The chairman of the Jewish community, Geza Seifert, 62, is said to have excellent relations with the Hungarian government, particularly with the State Secretary for Church Affairs, Imre Miklos. Seifert has been president of the Jewish community for 20 years. A recent article in the community weekly, “New Life,” described Seifert as “a fine guardian of old Jewish traditions and at the same time one who is working hard to assure good relations with the state.”

This relationship between the Jewish community and the Hungarian government was clearly stated 25 years ago, following the atrocities of the war. At that time, the Hungarian government issued a declaration guaranteeing equal rights and liberties for the Jewish people–the first time in Hungarian history that such a declaration was so clearly and firmly enunciated. A special ceremony of Parliament was held to commemorate the signing of the agreement.

EXAMPLE OF HEALTHY EXISTENCE

The Jewish community has had great success with this agreement. It is not known if any other Socialist country has such an agreement with the Jewish community. There are other examples of the growing health of the Hungarian Jewish community. Budapest has a rabbinical school–the only one in all the Eastern European countries. Students come from Czechoslovakia, from East Germany, and even from the Soviet Union to study there.

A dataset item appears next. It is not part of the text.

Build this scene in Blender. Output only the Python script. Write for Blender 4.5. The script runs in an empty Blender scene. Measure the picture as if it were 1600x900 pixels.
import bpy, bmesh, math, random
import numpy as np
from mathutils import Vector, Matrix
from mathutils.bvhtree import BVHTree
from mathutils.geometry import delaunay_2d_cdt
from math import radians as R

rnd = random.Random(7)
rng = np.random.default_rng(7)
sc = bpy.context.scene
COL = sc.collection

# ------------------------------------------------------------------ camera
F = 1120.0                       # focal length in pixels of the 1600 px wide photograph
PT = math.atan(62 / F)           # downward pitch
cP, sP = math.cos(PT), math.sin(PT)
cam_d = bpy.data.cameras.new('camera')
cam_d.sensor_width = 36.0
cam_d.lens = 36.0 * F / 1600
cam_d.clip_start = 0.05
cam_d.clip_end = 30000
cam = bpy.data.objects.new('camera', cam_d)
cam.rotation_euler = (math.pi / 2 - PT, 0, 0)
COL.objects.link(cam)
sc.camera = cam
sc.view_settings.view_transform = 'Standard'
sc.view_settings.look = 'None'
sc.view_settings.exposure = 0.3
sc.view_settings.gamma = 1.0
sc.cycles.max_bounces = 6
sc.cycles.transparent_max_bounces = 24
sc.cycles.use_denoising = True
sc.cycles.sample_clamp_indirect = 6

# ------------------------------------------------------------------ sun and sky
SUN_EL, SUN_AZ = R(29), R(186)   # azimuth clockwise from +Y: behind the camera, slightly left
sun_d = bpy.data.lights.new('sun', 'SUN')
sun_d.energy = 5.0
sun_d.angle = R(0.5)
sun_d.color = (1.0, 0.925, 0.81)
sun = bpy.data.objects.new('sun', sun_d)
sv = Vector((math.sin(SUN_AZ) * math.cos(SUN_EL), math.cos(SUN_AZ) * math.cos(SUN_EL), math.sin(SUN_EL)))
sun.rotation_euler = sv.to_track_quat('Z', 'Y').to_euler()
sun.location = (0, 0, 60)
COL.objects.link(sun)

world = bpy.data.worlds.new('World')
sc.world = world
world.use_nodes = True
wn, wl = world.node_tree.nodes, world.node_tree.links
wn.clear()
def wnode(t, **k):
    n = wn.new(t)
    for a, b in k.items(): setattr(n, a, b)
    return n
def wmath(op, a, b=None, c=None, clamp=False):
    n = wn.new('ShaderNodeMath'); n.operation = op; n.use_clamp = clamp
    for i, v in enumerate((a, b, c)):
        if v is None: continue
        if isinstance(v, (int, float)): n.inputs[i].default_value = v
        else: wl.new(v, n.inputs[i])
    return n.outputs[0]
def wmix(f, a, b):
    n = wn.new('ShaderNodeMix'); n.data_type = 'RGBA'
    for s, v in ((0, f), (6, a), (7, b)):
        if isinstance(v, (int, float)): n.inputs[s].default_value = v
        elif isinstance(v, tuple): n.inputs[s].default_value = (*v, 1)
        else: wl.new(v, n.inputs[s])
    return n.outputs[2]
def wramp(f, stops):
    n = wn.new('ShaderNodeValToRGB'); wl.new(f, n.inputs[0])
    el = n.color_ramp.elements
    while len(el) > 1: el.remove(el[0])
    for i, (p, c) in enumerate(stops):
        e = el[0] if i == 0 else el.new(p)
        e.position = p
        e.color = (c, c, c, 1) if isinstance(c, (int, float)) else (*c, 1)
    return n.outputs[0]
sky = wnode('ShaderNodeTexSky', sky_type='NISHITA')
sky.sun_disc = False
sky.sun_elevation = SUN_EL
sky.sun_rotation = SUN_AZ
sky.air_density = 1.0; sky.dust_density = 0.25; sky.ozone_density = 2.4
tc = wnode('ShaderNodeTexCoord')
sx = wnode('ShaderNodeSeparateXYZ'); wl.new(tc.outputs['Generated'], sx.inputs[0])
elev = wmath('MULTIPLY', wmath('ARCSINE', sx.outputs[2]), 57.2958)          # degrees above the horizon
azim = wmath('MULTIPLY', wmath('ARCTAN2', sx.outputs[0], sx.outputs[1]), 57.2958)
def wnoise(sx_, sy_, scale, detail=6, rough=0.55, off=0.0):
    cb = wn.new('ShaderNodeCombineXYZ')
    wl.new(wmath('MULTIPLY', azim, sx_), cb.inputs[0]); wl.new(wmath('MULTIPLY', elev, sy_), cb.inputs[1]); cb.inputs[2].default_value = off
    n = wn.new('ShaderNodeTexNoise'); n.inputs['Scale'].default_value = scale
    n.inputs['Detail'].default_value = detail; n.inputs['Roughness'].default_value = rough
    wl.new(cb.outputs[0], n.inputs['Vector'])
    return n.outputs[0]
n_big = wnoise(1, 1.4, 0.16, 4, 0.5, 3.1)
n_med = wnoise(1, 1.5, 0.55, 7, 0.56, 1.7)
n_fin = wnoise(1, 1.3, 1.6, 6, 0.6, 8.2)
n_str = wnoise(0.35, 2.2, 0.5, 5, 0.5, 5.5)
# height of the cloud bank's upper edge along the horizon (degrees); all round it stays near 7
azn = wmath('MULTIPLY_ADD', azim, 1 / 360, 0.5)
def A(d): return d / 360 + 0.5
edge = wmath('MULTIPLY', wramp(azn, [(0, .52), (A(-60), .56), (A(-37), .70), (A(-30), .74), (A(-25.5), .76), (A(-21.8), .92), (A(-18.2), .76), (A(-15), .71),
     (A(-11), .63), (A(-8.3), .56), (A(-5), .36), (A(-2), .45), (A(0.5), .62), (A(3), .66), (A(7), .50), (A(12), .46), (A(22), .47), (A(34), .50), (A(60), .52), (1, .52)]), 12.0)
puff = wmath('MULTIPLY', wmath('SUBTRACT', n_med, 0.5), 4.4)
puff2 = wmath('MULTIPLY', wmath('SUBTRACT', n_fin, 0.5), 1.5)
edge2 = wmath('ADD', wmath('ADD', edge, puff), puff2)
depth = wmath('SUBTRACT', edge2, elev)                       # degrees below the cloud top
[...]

Before the war, there was a Goldmark Hall in Budapest, named after a poor Jewish cantor, Karl Goldmark, who later became a famous Hungarian composer. During the war. the Nazis tore down the hall. But this year, a new music hall was inaugurated in his honor. The opening of the hall was another occasion for members of the Jewish community to meet with state leaders, cultural personalities and Budapest society in general. During the ceremony, the Jewish community placed a wreath on the statue of Karl Goldmark, while state leaders looked on.

There are, of course, still many problems in Hungary for Jewish people–despite the government declaration. Hungarians of Jewish descent still form a tiny minority of government and party leadership. Anti-Semitism is not dead–it exists in Hungary as elsewhere. But Hungarian Jews, putting the terrible past behind them, are working hard to create a new and vital community. bolstered and sustained by their ancient and enduring Jewish tradition.